We do not want you to email or Tweet semi-naked pictures of yourself. And Paul Tudor Jones, billionaire hedge-fund maestro, you do not have the slightest clue about what happens as soon as a baby’s lips touch “that girl’s” bosom.

Nor do you, men of Lou Dobbs’ panel on Fox News, know much at all about what is “anti-science” or what constitutes “our social order.”

Even some women seem clueless about women. Last year Democratic strategist Hilary Rosen asserted that stay-at-home mom of five Ann Romney “had never worked a day in her life.”

But there’s some good news in at least one area. If you’re a woman and a political candidate, things have never looked better.

The double standard that women have long faced in running for office seems to have all but disappeared.

The Atlantic’s Molly Ball writes of these surprising findings from a forthcoming book by Dartmouth professor Deborah Jordan Brooks, “He Runs, She Runs: Why Gender Stereotypes Do Not Harm Women Candidates.”

Brooks asked participants to evaluate two fictitious political candidates, one man and one woman, in various scenarios. The scenarios were identical in both cases—the candidate made inaccurate statements in a public appearance, erupted at a colleague, made threats, proved inexperienced.

In the end, both candidates were rated almost identically, with the participants punishing the man and the woman equally for their faults. And when it came to their lack of experience, participants actually considered that to be a positive for the female candidate, even giving her an edge.

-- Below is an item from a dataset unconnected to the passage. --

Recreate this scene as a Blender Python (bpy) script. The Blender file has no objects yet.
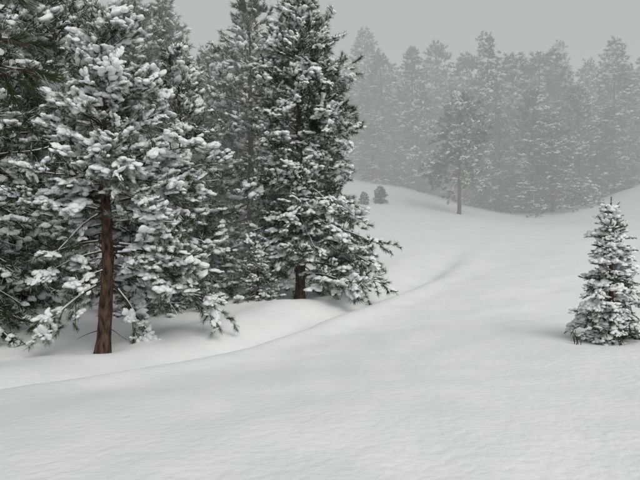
import bpy, math, random
import numpy as np
from mathutils import noise, Vector
import bmesh

CAM_Z = 1.7
F = 615.0
def P(u, v, d):
    return ((u-320)/F*d, d, CAM_Z + (240-v)/F*d)

scene = bpy.context.scene
# ------------------------------------------------------------------ materials
def new_mat(name):
    m = bpy.data.materials.new(name); m.use_nodes = True
    nt = m.node_tree
    return m, nt, nt.nodes["Principled BSDF"]

def noise_color_mat(name, c1, c2, scale, rough=0.8, bump=0.0, bscale=30, bdist=0.02, stretch=None, detail=5):
    m, nt, b = new_mat(name)
    tc = nt.nodes.new("ShaderNodeTexCoord")
    src = tc.outputs["Object"]
    if stretch:
        mp = nt.nodes.new("ShaderNodeMapping"); mp.inputs["Scale"].default_value = stretch
        nt.links.new(src, mp.inputs[0]); src = mp.outputs[0]
    n = nt.nodes.new("ShaderNodeTexNoise"); n.inputs["Scale"].default_value = scale
    n.inputs["Detail"].default_value = detail
    nt.links.new(src, n.inputs["Vector"])
    r = nt.nodes.new("ShaderNodeValToRGB")
    r.color_ramp.elements[0].position = 0.35; r.color_ramp.elements[0].color = (*c1, 1)
    r.color_ramp.elements[1].position = 0.65; r.color_ramp.elements[1].color = (*c2, 1)
    nt.links.new(n.outputs[0], r.inputs[0]); nt.links.new(r.outputs[0], b.inputs["Base Color"])
    b.inputs["Roughness"].default_value = rough
    b.inputs["Specular IOR Level"].default_value = 0.2
    if bump > 0:
        n2 = nt.nodes.new("ShaderNodeTexNoise"); n2.inputs["Scale"].default_value = bscale
        n2.inputs["Detail"].default_value = 6
        nt.links.new(src, n2.inputs["Vector"])
        bp = nt.nodes.new("ShaderNodeBump"); bp.inputs["Strength"].default_value = bump
        bp.inputs["Distance"].default_value = bdist
        nt.links.new(n2.outputs[0], bp.inputs["Height"]); nt.links.new(bp.outputs[0], b.inputs["Normal"])
    return m

M_SNOW = noise_color_mat("snow_ground", (0.80,0.815,0.82), (0.85,0.86,0.86), 1.2, 0.85, 0.55, 9, 0.035)
M_SNOWB = noise_color_mat("snow_on_branches", (0.77,0.79,0.80), (0.86,0.87,0.87), 6, 0.85, 0.7, 35, 0.04)
M_NEEDLE = noise_color_mat("pine_needles", (0.020,0.034,0.018), (0.058,0.074,0.036), 2.5, 0.7)
M_FROST = noise_color_mat("frosted_needles", (0.22,0.26,0.22), (0.64,0.67,0.65), 5, 0.8)
M_BARK = noise_color_mat("pine_bark", (0.018,0.014,0.012), (0.135,0.082,0.058), 14, 0.95, 1.0, 20, 0.08, (1,1,0.28), 8)
M_TWIG = noise_color_mat("twig_bark", (0.030,0.024,0.019), (0.07,0.052,0.04), 12, 0.95)
MATS = [M_BARK, M_TWIG, M_NEEDLE, M_FROST, M_SNOWB]
BARK, TWIG, NEED, FROST, SNOWB = range(5)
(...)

And what about in the media? Hilary Rosen and Lou Dobbs aside, women aren’t actually facing the kind of media bias we’ve come to consider de facto. A 2010 study by two political scientists “found that women candidates got just as much media coverage as men, and were no more likely to be described in terms of their clothing, appearance, or family life.”

This is good news for Hilary Clinton, Shelley Moore Capito, a Republican running for Senate in West Virginia, and Christine Quinn—who may have gotten some more good news when Anthony Weiner decided he’s no longer a cretinous troglodyte and would very much like your vote for New York City mayor.

It is very bad news for fans of that much-ballyhooed old social order, not to mention for political activists on the left and the right who rely on the double-standard meme. It’s been a useful one, and habits that help you win elections are hard to break.

It may be still rough out there for women traders, breadwinners and stay-at-home-moms, about whom we continue to have much to learn. But at least the science seems settled on women in politics. That is, until Lou Dobbs decides to host another panel.